→ WRITTEN PROBLEM
Your task is to quote the listing below exactly, beginning with its first line and ending on the line bearing "return 1500.0 + u, 1000.0 - v".

→ DATA SEGMENT
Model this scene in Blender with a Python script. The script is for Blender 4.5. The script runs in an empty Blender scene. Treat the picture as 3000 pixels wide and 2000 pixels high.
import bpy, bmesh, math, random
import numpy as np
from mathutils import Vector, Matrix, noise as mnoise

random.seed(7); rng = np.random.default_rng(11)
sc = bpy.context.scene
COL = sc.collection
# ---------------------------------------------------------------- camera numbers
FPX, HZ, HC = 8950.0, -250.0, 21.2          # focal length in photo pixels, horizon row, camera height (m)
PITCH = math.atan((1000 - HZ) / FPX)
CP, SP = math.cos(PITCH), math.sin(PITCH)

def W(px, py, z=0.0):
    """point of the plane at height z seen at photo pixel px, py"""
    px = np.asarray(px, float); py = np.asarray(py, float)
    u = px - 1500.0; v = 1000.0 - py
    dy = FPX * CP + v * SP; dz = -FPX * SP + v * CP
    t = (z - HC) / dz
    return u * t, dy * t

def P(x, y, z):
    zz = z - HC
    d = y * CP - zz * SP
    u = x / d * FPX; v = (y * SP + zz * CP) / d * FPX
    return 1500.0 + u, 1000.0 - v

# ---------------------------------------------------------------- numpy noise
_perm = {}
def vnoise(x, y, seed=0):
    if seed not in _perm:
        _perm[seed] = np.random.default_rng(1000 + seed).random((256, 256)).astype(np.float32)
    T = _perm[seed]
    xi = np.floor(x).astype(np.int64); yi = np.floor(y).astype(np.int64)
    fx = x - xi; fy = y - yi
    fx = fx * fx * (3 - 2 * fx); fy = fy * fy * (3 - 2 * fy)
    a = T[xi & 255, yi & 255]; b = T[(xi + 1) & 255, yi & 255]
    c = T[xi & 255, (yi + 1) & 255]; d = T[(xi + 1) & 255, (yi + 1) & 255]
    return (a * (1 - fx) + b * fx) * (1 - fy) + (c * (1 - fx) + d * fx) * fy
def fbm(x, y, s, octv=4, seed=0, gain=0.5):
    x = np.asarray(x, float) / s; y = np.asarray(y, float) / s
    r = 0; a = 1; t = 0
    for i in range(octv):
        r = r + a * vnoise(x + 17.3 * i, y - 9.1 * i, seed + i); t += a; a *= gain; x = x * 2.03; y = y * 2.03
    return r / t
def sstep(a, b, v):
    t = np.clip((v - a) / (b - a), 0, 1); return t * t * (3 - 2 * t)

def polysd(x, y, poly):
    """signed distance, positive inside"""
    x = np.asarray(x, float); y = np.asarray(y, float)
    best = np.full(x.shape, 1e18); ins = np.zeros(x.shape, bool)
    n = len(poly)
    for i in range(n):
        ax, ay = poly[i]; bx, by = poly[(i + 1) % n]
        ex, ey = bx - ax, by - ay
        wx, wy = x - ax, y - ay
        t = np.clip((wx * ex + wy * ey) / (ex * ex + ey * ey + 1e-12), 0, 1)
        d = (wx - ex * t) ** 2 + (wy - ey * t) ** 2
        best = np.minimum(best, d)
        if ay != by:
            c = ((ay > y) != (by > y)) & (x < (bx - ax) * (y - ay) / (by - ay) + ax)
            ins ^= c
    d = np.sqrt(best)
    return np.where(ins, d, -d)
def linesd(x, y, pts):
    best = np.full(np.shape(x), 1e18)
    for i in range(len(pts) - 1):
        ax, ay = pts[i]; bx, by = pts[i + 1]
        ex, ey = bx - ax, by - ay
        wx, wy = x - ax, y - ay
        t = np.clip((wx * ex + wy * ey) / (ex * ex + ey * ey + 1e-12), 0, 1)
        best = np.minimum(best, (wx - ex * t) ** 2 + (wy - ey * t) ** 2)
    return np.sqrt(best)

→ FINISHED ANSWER
Model this scene in Blender with a Python script. The script is for Blender 4.5. The script runs in an empty Blender scene. Treat the picture as 3000 pixels wide and 2000 pixels high.
import bpy, bmesh, math, random
import numpy as np
from mathutils import Vector, Matrix, noise as mnoise

random.seed(7); rng = np.random.default_rng(11)
sc = bpy.context.scene
COL = sc.collection
# ---------------------------------------------------------------- camera numbers
FPX, HZ, HC = 8950.0, -250.0, 21.2          # focal length in photo pixels, horizon row, camera height (m)
PITCH = math.atan((1000 - HZ) / FPX)
CP, SP = math.cos(PITCH), math.sin(PITCH)

def W(px, py, z=0.0):
    """point of the plane at height z seen at photo pixel px, py"""
    px = np.asarray(px, float); py = np.asarray(py, float)
    u = px - 1500.0; v = 1000.0 - py
    dy = FPX * CP + v * SP; dz = -FPX * SP + v * CP
    t = (z - HC) / dz
    return u * t, dy * t

def P(x, y, z):
    zz = z - HC
    d = y * CP - zz * SP
    u = x / d * FPX; v = (y * SP + zz * CP) / d * FPX
    return 1500.0 + u, 1000.0 - v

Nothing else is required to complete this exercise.